--- WORK TO COMPLETE ---
Repeat the data below exactly, dropping any pictures it holds.

--- COLLECTED MATERIAL ---
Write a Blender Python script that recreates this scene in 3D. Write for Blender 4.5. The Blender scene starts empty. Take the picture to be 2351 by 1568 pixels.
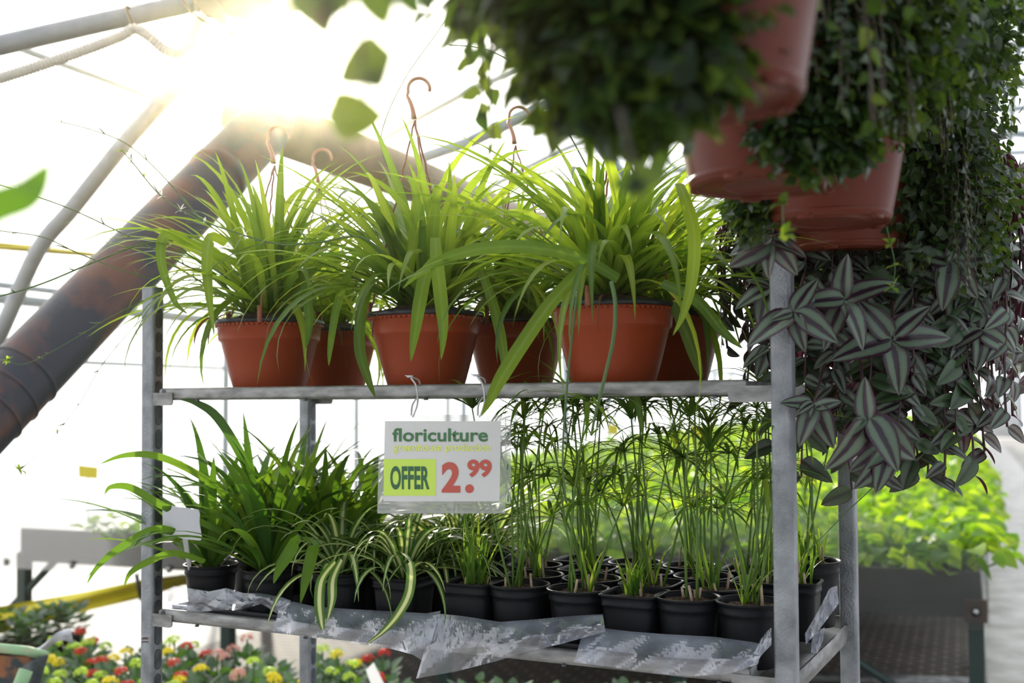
import bpy, math, random
import numpy as np
from mathutils import Vector, Matrix
R = random.Random(7)
NR = np.random.default_rng(11)
PI = math.pi
scn = bpy.context.scene
COL = scn.collection
EYE = 1.62

# ------------------------------------------------------------------ camera
FPX, PITCH, ROLL, SY = 2594.8, 0.0301, -0.0063, 61.3
fwd = Vector((0, math.cos(PITCH), math.sin(PITCH)))
up0 = Vector((0, -math.sin(PITCH), math.cos(PITCH)))
r0 = Vector((1, 0, 0)); d0 = -up0
cr, sr = math.cos(ROLL), math.sin(ROLL)
cam_r = r0 * cr - d0 * sr
cam_d = r0 * sr + d0 * cr
cam_u = -cam_d
CAM = Vector((0, 0, EYE))
cd = bpy.data.cameras.new('camera'); cam = bpy.data.objects.new('camera', cd); COL.objects.link(cam)
m = Matrix((cam_r, cam_u, -fwd)).transposed().to_4x4(); m.translation = CAM
cam.matrix_world = m
cd.sensor_width = 36; cd.lens = 36 * FPX / 2351.0
cd.shift_y = SY / 2351.0
cd.clip_start = 0.05; cd.clip_end = 300
cd.dof.use_dof = True; cd.dof.focus_distance = 1.98; cd.dof.aperture_fstop = 3.4
scn.camera = cam

def ray(px, py):
    return fwd + cam_r * ((px - 1175.5) / FPX) + cam_d * ((py - 784 - SY) / FPX)
def atY(px, py, Y):
    d = ray(px, py); return CAM + d * (Y / d.y)
def atZ(px, py, z):
    d = ray(px, py); return CAM + d * ((z - EYE) / d.z)
def atPlane(px, py, P, n):
    d = ray(px, py); return CAM + d * ((P - CAM).dot(n) / d.dot(n))

# rack frame (u along the long front, v away from the viewer)
TH = 0.4654
RU = Vector((math.cos(TH), -math.sin(TH), 0)); RV = Vector((math.sin(TH), math.cos(TH), 0))
R0 = Vector((-0.7741, 2.3549, 0))
RL, RD, PW = 1.35, 0.565, 0.0335
def rk(u, v, z=0.0): return R0 + RU * u + RV * v + Vector((0, 0, z))
def to_rk(p): q = Vector((p.x, p.y, 0)) - R0; return q.dot(RU), q.dot(RV)
# greenhouse frame (s along the tunnel, t to the right)
TA = 0.380
SA = Vector((math.sin(TA), math.cos(TA), 0)); ST = Vector((math.cos(TA), -math.sin(TA), 0))
def tn(s, t, z=0.0): return SA * s + ST * t + Vector((0, 0, z))
ZU = EYE + 0.0338      # top of the upper shelf lip
ZL = EYE - 0.4199      # top of the lower shelf lip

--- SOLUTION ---
Write a Blender Python script that recreates this scene in 3D. Write for Blender 4.5. The Blender scene starts empty. Take the picture to be 2351 by 1568 pixels.
import bpy, math, random
import numpy as np
from mathutils import Vector, Matrix
R = random.Random(7)
NR = np.random.default_rng(11)
PI = math.pi
scn = bpy.context.scene
COL = scn.collection
EYE = 1.62

# ------------------------------------------------------------------ camera
FPX, PITCH, ROLL, SY = 2594.8, 0.0301, -0.0063, 61.3
fwd = Vector((0, math.cos(PITCH), math.sin(PITCH)))
up0 = Vector((0, -math.sin(PITCH), math.cos(PITCH)))
r0 = Vector((1, 0, 0)); d0 = -up0
cr, sr = math.cos(ROLL), math.sin(ROLL)
cam_r = r0 * cr - d0 * sr
cam_d = r0 * sr + d0 * cr
cam_u = -cam_d
CAM = Vector((0, 0, EYE))
cd = bpy.data.cameras.new('camera'); cam = bpy.data.objects.new('camera', cd); COL.objects.link(cam)
m = Matrix((cam_r, cam_u, -fwd)).transposed().to_4x4(); m.translation = CAM
cam.matrix_world = m
cd.sensor_width = 36; cd.lens = 36 * FPX / 2351.0
cd.shift_y = SY / 2351.0
cd.clip_start = 0.05; cd.clip_end = 300
cd.dof.use_dof = True; cd.dof.focus_distance = 1.98; cd.dof.aperture_fstop = 3.4
scn.camera = cam

def ray(px, py):
    return fwd + cam_r * ((px - 1175.5) / FPX) + cam_d * ((py - 784 - SY) / FPX)
def atY(px, py, Y):
    d = ray(px, py); return CAM + d * (Y / d.y)
def atZ(px, py, z):
    d = ray(px, py); return CAM + d * ((z - EYE) / d.z)
def atPlane(px, py, P, n):
    d = ray(px, py); return CAM + d * ((P - CAM).dot(n) / d.dot(n))

# rack frame (u along the long front, v away from the viewer)
TH = 0.4654
RU = Vector((math.cos(TH), -math.sin(TH), 0)); RV = Vector((math.sin(TH), math.cos(TH), 0))
R0 = Vector((-0.7741, 2.3549, 0))
RL, RD, PW = 1.35, 0.565, 0.0335
def rk(u, v, z=0.0): return R0 + RU * u + RV * v + Vector((0, 0, z))
def to_rk(p): q = Vector((p.x, p.y, 0)) - R0; return q.dot(RU), q.dot(RV)
# greenhouse frame (s along the tunnel, t to the right)
TA = 0.380
SA = Vector((math.sin(TA), math.cos(TA), 0)); ST = Vector((math.cos(TA), -math.sin(TA), 0))
def tn(s, t, z=0.0): return SA * s + ST * t + Vector((0, 0, z))
ZU = EYE + 0.0338      # top of the upper shelf lip
ZL = EYE - 0.4199      # top of the lower shelf lip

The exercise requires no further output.